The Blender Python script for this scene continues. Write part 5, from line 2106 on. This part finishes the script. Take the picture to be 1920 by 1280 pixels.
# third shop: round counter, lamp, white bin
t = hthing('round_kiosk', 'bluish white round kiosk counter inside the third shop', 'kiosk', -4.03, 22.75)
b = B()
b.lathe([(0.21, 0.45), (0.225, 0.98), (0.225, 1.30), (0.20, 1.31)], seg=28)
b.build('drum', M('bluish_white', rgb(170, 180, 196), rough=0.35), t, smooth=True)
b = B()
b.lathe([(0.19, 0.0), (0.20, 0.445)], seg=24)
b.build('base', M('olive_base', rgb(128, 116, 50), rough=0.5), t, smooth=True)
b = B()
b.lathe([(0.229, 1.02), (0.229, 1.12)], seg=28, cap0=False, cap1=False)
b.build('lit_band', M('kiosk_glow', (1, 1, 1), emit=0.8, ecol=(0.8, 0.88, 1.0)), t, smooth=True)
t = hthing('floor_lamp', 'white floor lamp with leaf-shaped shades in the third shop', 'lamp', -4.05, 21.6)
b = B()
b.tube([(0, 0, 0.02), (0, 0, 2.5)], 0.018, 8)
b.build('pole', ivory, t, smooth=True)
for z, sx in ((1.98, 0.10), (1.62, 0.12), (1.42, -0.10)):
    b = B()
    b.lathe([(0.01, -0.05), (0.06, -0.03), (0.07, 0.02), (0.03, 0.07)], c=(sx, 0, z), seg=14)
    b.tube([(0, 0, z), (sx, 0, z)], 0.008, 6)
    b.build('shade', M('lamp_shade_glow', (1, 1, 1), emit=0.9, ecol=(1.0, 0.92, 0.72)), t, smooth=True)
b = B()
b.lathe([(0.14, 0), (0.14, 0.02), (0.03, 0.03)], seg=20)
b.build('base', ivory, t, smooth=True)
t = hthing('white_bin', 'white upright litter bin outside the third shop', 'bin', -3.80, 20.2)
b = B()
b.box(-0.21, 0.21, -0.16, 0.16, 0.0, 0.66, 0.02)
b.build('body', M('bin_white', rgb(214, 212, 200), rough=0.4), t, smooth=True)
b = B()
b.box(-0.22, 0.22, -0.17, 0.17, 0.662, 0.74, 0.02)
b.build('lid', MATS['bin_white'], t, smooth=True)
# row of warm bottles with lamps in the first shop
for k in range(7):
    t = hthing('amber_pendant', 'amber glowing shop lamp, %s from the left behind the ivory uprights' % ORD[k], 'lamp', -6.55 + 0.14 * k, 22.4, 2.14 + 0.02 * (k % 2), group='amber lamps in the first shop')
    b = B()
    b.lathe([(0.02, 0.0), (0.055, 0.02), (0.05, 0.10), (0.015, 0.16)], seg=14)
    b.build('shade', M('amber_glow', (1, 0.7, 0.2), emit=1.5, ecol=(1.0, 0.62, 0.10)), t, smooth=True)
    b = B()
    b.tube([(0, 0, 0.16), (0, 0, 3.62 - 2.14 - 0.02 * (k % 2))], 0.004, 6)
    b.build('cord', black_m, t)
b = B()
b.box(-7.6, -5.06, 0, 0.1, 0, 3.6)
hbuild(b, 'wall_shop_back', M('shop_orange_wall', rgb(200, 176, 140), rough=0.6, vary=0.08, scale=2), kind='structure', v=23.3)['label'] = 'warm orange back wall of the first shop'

Work to do: Write the material out exactly, with nothing left out.

Result:
The Blender Python script for this scene continues. Write part 5, from line 2106 on. This part finishes the script. Take the picture to be 1920 by 1280 pixels.
# third shop: round counter, lamp, white bin
t = hthing('round_kiosk', 'bluish white round kiosk counter inside the third shop', 'kiosk', -4.03, 22.75)
b = B()
b.lathe([(0.21, 0.45), (0.225, 0.98), (0.225, 1.30), (0.20, 1.31)], seg=28)
b.build('drum', M('bluish_white', rgb(170, 180, 196), rough=0.35), t, smooth=True)
b = B()
b.lathe([(0.19, 0.0), (0.20, 0.445)], seg=24)
b.build('base', M('olive_base', rgb(128, 116, 50), rough=0.5), t, smooth=True)
b = B()
b.lathe([(0.229, 1.02), (0.229, 1.12)], seg=28, cap0=False, cap1=False)
b.build('lit_band', M('kiosk_glow', (1, 1, 1), emit=0.8, ecol=(0.8, 0.88, 1.0)), t, smooth=True)
t = hthing('floor_lamp', 'white floor lamp with leaf-shaped shades in the third shop', 'lamp', -4.05, 21.6)
b = B()
b.tube([(0, 0, 0.02), (0, 0, 2.5)], 0.018, 8)
b.build('pole', ivory, t, smooth=True)
for z, sx in ((1.98, 0.10), (1.62, 0.12), (1.42, -0.10)):
    b = B()
    b.lathe([(0.01, -0.05), (0.06, -0.03), (0.07, 0.02), (0.03, 0.07)], c=(sx, 0, z), seg=14)
    b.tube([(0, 0, z), (sx, 0, z)], 0.008, 6)
    b.build('shade', M('lamp_shade_glow', (1, 1, 1), emit=0.9, ecol=(1.0, 0.92, 0.72)), t, smooth=True)
b = B()
b.lathe([(0.14, 0), (0.14, 0.02), (0.03, 0.03)], seg=20)
b.build('base', ivory, t, smooth=True)
t = hthing('white_bin', 'white upright litter bin outside the third shop', 'bin', -3.80, 20.2)
b = B()
b.box(-0.21, 0.21, -0.16, 0.16, 0.0, 0.66, 0.02)
b.build('body', M('bin_white', rgb(214, 212, 200), rough=0.4), t, smooth=True)
b = B()
b.box(-0.22, 0.22, -0.17, 0.17, 0.662, 0.74, 0.02)
b.build('lid', MATS['bin_white'], t, smooth=True)
# row of warm bottles with lamps in the first shop
for k in range(7):
    t = hthing('amber_pendant', 'amber glowing shop lamp, %s from the left behind the ivory uprights' % ORD[k], 'lamp', -6.55 + 0.14 * k, 22.4, 2.14 + 0.02 * (k % 2), group='amber lamps in the first shop')
    b = B()
    b.lathe([(0.02, 0.0), (0.055, 0.02), (0.05, 0.10), (0.015, 0.16)], seg=14)
    b.build('shade', M('amber_glow', (1, 0.7, 0.2), emit=1.5, ecol=(1.0, 0.62, 0.10)), t, smooth=True)
    b = B()
    b.tube([(0, 0, 0.16), (0, 0, 3.62 - 2.14 - 0.02 * (k % 2))], 0.004, 6)
    b.build('cord', black_m, t)
b = B()
b.box(-7.6, -5.06, 0, 0.1, 0, 3.6)
hbuild(b, 'wall_shop_back', M('shop_orange_wall', rgb(200, 176, 140), rough=0.6, vary=0.08, scale=2), kind='structure', v=23.3)['label'] = 'warm orange back wall of the first shop'